- [Supplied data]:
· · · ·
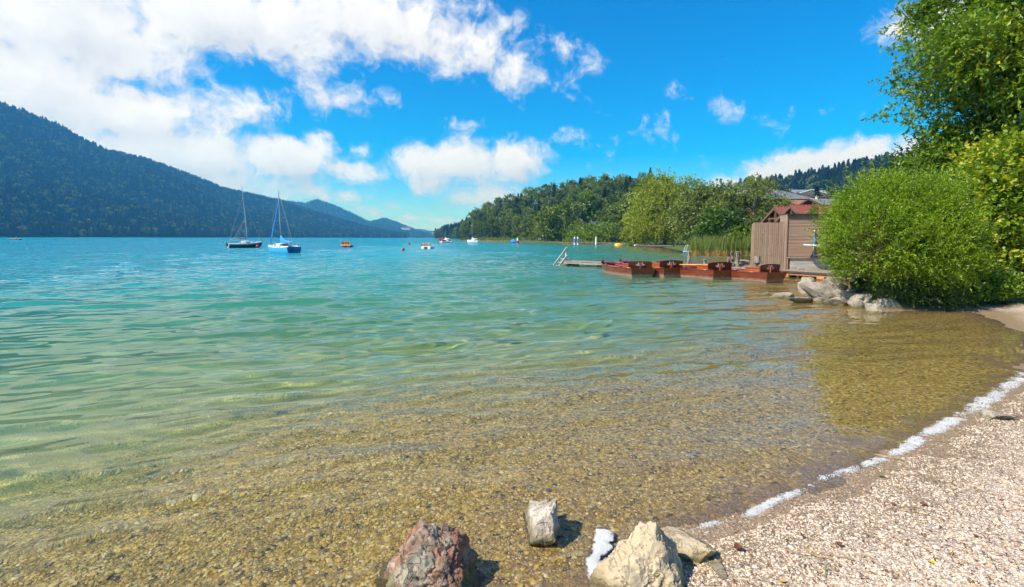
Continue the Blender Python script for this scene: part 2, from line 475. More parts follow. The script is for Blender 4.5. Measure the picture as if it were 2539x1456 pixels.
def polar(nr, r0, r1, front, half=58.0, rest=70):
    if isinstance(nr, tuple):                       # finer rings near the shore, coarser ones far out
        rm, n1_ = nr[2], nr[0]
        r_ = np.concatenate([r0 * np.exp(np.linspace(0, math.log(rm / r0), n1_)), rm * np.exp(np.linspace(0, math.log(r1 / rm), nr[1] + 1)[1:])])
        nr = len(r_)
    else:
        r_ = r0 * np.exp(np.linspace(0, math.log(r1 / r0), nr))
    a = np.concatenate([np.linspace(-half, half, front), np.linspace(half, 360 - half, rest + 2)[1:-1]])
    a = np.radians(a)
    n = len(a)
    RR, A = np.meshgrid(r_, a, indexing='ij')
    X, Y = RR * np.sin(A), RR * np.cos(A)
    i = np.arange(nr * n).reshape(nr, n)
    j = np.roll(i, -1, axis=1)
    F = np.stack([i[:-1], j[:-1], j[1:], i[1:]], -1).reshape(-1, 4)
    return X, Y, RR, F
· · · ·
- [Problem]: Without the pictures, write out the whole listing above exactly as it appears.

- [Finished exercise]:
Continue the Blender Python script for this scene: part 2, from line 475. More parts follow. The script is for Blender 4.5. Measure the picture as if it were 2539x1456 pixels.
def polar(nr, r0, r1, front, half=58.0, rest=70):
    if isinstance(nr, tuple):                       # finer rings near the shore, coarser ones far out
        rm, n1_ = nr[2], nr[0]
        r_ = np.concatenate([r0 * np.exp(np.linspace(0, math.log(rm / r0), n1_)), rm * np.exp(np.linspace(0, math.log(r1 / rm), nr[1] + 1)[1:])])
        nr = len(r_)
    else:
        r_ = r0 * np.exp(np.linspace(0, math.log(r1 / r0), nr))
    a = np.concatenate([np.linspace(-half, half, front), np.linspace(half, 360 - half, rest + 2)[1:-1]])
    a = np.radians(a)
    n = len(a)
    RR, A = np.meshgrid(r_, a, indexing='ij')
    X, Y = RR * np.sin(A), RR * np.cos(A)
    i = np.arange(nr * n).reshape(nr, n)
    j = np.roll(i, -1, axis=1)
    F = np.stack([i[:-1], j[:-1], j[1:], i[1:]], -1).reshape(-1, 4)
    return X, Y, RR, F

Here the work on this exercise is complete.